▶ _Exercise aim_
Please quote exactly the opening lines of the data, from the first line to the one where "b = MB(); b.box((-8.0, YF-.02, FZ-.03), (8.07, YF+.3, FZ+.015));" appears.

◆ ◆ ◆ ◆

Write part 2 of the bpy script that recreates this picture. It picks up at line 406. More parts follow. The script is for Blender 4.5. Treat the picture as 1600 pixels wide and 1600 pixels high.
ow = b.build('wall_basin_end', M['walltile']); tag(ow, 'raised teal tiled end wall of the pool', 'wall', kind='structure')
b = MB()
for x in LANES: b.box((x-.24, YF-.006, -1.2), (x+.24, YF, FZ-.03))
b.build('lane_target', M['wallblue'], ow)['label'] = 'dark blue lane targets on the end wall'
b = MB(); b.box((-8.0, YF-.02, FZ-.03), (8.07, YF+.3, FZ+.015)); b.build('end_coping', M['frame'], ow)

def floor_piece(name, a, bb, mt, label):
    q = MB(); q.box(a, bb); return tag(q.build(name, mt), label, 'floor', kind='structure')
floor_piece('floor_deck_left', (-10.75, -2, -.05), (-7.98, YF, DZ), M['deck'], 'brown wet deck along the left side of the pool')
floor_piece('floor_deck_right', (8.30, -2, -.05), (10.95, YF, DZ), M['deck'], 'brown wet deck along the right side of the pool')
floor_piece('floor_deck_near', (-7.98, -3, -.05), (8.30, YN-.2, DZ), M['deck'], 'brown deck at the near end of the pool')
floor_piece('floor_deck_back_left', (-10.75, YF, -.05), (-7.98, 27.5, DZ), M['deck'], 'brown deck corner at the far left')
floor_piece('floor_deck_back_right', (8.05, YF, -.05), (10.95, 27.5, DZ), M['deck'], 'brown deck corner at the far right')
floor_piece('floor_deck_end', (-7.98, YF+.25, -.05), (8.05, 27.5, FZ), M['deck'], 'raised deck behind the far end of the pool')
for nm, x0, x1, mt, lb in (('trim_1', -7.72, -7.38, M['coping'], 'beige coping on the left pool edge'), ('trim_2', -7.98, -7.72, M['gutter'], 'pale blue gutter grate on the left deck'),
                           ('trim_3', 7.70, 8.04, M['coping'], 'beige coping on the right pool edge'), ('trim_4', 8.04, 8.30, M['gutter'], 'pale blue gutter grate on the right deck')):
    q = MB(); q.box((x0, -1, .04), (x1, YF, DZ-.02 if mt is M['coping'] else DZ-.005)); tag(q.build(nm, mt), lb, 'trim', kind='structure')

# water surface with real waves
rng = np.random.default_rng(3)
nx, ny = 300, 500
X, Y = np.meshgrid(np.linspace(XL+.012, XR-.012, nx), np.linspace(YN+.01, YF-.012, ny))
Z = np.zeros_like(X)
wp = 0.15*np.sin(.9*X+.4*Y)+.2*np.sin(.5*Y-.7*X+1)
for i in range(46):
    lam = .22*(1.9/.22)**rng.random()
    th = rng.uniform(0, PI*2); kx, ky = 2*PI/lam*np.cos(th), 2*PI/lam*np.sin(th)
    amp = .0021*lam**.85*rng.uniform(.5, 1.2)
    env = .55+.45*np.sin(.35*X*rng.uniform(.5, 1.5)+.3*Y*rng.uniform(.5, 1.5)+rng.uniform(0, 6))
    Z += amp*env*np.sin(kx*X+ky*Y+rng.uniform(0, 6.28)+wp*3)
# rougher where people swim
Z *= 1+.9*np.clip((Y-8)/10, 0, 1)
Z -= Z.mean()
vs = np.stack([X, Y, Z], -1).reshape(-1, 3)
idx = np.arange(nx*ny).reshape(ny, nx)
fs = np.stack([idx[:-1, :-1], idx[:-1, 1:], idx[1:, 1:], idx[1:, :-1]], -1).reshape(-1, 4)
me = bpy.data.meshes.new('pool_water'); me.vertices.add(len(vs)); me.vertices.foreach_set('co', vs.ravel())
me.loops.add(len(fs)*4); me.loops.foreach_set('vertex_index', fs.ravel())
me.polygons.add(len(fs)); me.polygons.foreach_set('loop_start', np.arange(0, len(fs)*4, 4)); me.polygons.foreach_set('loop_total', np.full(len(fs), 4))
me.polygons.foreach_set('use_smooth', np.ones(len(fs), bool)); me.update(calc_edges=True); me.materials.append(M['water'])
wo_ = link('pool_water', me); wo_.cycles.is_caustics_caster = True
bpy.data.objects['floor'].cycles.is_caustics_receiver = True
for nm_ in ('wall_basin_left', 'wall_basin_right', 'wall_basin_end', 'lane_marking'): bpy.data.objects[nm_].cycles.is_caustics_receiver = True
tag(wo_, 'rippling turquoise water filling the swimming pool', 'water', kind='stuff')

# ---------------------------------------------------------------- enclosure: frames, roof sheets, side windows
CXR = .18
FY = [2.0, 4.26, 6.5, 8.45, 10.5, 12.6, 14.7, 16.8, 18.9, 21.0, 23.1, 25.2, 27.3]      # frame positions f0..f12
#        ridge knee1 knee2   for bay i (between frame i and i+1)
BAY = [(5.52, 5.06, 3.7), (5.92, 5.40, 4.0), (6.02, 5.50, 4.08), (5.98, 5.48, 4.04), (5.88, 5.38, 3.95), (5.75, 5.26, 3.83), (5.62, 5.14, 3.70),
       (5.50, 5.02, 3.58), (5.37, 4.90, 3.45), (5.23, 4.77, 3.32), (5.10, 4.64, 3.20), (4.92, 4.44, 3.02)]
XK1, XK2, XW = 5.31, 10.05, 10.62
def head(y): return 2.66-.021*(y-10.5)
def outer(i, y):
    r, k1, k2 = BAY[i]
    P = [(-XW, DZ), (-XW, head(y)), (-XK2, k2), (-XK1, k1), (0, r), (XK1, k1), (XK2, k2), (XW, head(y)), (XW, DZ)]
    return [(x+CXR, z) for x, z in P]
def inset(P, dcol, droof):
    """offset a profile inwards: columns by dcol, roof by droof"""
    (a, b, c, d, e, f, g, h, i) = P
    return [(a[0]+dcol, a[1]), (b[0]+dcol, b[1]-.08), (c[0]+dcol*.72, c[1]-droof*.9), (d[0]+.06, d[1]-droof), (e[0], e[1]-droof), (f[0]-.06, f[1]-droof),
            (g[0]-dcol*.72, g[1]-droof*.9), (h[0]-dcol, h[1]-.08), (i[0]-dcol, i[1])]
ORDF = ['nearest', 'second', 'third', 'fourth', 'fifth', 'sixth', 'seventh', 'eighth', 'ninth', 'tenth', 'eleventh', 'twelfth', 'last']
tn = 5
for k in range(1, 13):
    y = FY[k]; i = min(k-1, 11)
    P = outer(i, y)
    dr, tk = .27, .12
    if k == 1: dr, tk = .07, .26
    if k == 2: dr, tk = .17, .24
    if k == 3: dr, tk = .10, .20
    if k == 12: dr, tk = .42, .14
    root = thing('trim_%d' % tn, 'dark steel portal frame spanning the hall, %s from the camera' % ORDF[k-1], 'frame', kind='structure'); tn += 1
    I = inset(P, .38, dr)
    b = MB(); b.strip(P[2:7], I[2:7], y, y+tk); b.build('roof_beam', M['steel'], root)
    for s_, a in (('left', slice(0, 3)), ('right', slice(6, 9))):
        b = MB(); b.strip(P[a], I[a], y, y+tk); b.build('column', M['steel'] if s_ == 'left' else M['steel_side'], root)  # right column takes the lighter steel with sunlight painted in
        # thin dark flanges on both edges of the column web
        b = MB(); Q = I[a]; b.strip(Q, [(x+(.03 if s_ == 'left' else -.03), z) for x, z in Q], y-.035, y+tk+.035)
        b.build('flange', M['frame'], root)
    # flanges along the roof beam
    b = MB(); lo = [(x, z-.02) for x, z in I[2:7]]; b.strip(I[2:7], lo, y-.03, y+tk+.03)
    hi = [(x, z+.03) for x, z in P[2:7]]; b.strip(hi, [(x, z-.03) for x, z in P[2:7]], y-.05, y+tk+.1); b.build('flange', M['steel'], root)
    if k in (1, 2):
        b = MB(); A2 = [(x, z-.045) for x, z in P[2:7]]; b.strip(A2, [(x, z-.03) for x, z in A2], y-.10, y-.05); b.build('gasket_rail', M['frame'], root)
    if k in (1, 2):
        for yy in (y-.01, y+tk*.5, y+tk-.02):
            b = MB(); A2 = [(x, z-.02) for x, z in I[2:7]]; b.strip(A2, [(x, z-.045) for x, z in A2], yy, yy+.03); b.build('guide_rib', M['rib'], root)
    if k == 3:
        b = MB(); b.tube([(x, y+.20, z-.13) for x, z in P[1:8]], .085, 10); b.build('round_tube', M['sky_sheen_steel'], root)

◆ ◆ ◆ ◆

▶ _Written answer_
Write part 2 of the bpy script that recreates this picture. It picks up at line 406. More parts follow. The script is for Blender 4.5. Treat the picture as 1600 pixels wide and 1600 pixels high.
ow = b.build('wall_basin_end', M['walltile']); tag(ow, 'raised teal tiled end wall of the pool', 'wall', kind='structure')
b = MB()
for x in LANES: b.box((x-.24, YF-.006, -1.2), (x+.24, YF, FZ-.03))
b.build('lane_target', M['wallblue'], ow)['label'] = 'dark blue lane targets on the end wall'
b = MB(); b.box((-8.0, YF-.02, FZ-.03), (8.07, YF+.3, FZ+.015)); b.build('end_coping', M['frame'], ow)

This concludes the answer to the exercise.